— GIVEN INSTRUCTION —
In the listing that follows, count every line with the word "Python" in it and write only the total.

— EXTRACTED ENTRIES —
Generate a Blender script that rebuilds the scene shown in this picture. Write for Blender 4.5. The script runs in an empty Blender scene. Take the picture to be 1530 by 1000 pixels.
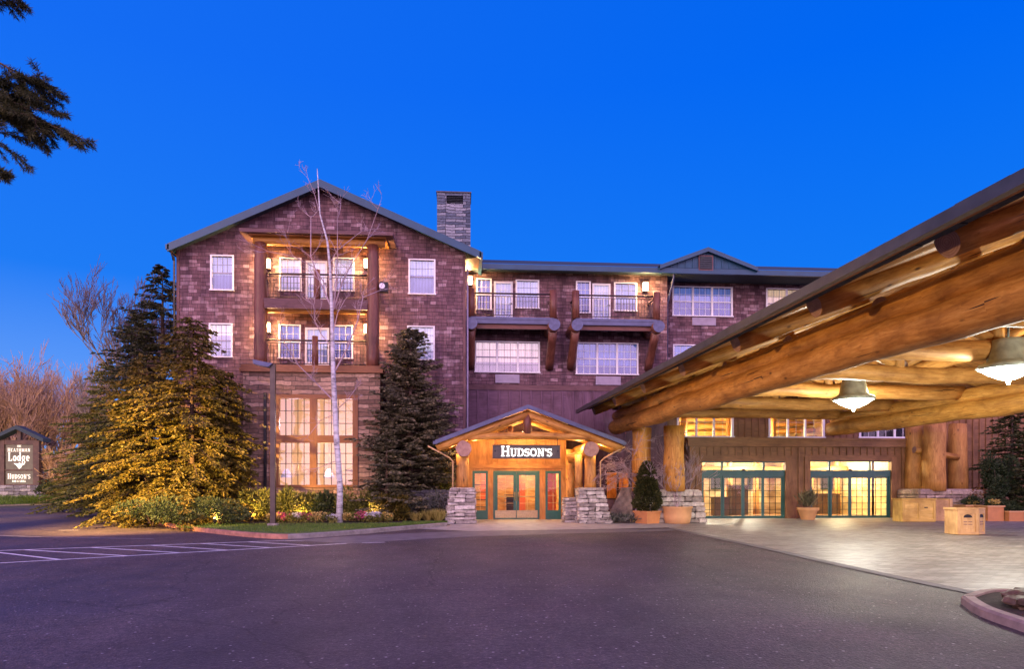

--

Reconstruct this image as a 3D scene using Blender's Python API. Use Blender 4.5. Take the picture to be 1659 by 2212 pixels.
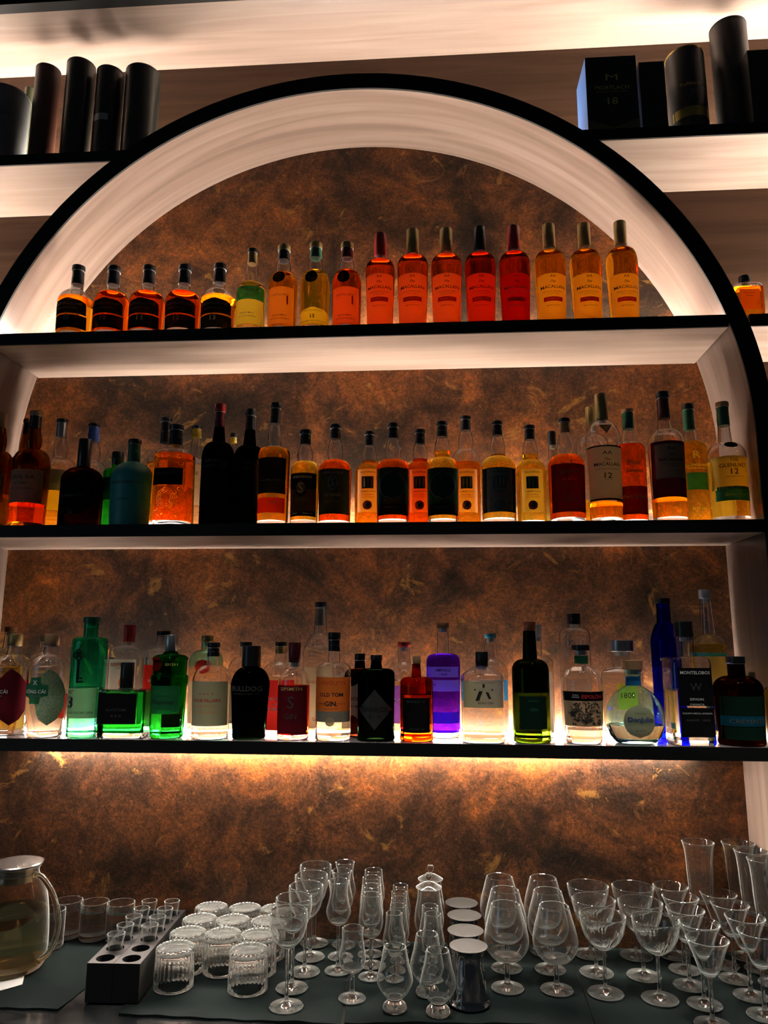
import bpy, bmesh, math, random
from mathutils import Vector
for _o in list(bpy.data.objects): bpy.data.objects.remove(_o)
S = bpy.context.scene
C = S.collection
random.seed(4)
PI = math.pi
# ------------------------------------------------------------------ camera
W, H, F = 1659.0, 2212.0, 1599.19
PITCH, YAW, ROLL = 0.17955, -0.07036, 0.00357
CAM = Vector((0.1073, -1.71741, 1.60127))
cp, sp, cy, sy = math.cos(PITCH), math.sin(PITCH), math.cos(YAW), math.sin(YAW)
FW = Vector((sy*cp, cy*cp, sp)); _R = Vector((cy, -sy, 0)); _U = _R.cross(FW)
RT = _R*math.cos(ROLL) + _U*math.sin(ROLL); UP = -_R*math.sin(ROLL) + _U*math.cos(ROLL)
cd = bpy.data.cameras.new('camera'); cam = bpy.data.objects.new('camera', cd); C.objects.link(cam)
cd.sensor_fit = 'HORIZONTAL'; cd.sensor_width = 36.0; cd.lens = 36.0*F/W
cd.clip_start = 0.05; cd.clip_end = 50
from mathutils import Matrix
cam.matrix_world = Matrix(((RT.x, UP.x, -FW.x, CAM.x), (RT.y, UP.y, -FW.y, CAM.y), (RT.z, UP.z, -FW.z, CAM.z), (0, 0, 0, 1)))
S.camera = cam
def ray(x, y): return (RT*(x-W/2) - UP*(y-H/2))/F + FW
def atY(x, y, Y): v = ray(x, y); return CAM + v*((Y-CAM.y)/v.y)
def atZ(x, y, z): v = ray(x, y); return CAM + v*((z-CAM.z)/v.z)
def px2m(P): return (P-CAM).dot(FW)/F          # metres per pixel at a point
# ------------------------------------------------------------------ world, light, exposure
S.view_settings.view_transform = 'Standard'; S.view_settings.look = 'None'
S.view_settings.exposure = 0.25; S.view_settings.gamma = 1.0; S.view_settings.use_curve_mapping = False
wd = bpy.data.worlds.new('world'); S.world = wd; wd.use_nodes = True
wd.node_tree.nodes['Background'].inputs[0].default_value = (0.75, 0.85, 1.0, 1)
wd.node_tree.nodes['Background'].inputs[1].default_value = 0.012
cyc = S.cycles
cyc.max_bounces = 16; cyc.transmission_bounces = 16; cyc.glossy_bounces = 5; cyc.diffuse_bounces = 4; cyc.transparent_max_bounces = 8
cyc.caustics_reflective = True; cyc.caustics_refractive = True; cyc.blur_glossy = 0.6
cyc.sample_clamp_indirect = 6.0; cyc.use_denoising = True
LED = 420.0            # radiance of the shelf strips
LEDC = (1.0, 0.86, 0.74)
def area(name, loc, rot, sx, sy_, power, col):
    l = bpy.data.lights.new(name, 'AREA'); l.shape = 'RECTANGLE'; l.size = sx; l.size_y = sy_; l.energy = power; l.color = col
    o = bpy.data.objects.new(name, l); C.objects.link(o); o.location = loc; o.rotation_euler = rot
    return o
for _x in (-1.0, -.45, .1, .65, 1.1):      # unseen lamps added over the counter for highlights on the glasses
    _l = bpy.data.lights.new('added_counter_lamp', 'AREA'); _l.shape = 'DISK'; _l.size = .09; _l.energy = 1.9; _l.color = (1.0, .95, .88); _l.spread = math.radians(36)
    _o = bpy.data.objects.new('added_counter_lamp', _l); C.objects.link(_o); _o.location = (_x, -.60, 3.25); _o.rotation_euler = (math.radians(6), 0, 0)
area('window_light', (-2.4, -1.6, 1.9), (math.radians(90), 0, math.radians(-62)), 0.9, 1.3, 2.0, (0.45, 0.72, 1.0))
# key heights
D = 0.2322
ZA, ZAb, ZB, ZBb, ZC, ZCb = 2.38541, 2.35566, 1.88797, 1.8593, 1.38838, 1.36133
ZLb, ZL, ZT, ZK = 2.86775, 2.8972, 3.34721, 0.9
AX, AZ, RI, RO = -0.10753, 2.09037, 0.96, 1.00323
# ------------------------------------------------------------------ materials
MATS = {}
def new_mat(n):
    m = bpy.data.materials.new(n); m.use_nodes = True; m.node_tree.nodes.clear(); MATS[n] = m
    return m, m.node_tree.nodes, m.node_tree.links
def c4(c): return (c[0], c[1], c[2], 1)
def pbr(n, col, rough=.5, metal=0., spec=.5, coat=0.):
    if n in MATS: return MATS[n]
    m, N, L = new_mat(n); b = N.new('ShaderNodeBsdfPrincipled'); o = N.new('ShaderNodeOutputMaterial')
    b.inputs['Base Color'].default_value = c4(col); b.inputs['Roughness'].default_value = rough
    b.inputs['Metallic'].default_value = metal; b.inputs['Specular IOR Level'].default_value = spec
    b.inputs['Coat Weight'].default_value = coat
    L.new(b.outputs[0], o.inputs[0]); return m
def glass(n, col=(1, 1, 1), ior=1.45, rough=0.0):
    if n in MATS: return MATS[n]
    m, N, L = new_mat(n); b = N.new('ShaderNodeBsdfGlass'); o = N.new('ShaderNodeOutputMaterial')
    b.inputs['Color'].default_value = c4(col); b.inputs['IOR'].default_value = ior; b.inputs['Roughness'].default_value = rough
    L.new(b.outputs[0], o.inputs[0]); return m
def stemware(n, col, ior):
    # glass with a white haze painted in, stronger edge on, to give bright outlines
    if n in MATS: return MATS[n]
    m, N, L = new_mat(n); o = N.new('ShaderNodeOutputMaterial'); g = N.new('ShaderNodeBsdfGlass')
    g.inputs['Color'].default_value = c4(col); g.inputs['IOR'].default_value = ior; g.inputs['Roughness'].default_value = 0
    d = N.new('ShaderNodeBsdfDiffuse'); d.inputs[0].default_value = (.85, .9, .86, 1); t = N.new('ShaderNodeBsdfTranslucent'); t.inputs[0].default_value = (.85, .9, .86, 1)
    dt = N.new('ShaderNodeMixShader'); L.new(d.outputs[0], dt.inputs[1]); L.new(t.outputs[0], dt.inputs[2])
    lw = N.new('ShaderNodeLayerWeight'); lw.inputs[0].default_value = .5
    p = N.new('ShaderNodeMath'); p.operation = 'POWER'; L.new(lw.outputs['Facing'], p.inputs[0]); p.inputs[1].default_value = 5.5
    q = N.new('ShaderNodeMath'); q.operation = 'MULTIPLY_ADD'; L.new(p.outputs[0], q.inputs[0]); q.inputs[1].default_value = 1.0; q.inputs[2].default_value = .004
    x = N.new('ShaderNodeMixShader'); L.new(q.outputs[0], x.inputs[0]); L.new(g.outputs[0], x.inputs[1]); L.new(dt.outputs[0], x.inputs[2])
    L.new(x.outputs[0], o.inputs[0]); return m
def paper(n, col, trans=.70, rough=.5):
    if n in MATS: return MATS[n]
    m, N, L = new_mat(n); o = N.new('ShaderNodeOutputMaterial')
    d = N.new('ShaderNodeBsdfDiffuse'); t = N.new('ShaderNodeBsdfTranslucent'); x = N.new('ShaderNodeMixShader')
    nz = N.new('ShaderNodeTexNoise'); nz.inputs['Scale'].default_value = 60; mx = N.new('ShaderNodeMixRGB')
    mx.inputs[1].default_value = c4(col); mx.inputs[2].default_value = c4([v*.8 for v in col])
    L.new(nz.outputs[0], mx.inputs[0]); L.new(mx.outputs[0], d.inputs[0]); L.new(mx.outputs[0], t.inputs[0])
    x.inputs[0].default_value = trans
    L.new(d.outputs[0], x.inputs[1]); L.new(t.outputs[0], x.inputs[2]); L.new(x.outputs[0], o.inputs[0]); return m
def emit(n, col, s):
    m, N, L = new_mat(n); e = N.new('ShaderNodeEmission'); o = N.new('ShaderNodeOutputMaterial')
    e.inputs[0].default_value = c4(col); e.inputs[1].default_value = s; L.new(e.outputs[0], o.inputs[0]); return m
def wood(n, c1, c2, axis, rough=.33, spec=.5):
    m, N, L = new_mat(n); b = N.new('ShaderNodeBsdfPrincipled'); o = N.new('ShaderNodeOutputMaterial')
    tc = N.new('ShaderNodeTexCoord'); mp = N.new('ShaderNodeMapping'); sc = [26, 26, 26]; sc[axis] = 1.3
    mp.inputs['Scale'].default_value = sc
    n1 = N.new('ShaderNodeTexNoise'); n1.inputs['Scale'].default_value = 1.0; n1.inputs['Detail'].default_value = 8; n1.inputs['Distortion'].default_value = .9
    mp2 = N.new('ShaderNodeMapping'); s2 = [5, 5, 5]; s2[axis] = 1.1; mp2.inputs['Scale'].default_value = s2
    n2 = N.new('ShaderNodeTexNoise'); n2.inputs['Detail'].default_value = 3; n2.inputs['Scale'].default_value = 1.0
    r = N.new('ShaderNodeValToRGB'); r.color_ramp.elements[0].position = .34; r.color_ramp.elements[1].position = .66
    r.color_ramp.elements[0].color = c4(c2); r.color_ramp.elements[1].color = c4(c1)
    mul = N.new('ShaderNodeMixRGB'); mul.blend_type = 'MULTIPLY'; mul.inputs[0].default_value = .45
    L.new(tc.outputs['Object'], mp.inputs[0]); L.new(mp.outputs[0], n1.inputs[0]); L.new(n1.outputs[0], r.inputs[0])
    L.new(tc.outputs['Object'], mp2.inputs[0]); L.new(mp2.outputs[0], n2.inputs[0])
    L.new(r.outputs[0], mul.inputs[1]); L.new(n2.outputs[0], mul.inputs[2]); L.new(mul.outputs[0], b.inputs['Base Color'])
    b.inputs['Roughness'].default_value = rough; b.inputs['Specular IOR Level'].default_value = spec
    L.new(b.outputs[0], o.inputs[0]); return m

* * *

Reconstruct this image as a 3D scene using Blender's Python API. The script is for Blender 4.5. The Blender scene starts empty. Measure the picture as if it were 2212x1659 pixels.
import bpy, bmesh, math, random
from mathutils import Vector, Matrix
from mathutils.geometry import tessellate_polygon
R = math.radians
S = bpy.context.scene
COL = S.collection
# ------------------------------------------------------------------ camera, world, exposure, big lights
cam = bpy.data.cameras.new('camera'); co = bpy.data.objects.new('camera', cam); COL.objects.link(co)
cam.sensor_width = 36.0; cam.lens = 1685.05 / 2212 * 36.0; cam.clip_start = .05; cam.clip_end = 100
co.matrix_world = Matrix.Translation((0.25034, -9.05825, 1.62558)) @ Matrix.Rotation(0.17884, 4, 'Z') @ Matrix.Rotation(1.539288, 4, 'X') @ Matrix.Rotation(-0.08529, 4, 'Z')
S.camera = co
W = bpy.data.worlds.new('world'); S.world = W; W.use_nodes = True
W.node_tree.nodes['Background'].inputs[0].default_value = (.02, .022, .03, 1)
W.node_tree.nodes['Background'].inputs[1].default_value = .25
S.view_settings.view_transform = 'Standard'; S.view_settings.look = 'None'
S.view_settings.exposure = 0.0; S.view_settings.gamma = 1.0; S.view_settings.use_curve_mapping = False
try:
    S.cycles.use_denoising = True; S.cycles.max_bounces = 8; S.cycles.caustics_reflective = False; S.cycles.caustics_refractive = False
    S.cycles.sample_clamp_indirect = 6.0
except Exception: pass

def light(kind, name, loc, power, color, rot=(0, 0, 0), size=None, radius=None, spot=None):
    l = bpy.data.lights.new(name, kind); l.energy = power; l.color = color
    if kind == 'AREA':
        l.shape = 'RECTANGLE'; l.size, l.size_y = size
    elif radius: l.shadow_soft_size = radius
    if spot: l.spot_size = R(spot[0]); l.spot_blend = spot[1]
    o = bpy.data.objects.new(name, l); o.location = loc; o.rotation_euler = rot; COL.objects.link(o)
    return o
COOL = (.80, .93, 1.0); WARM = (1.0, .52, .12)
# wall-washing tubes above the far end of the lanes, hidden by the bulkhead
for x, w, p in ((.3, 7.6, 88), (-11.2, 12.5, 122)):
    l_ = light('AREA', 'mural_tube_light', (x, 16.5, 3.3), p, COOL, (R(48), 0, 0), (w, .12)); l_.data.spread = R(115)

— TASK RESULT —
2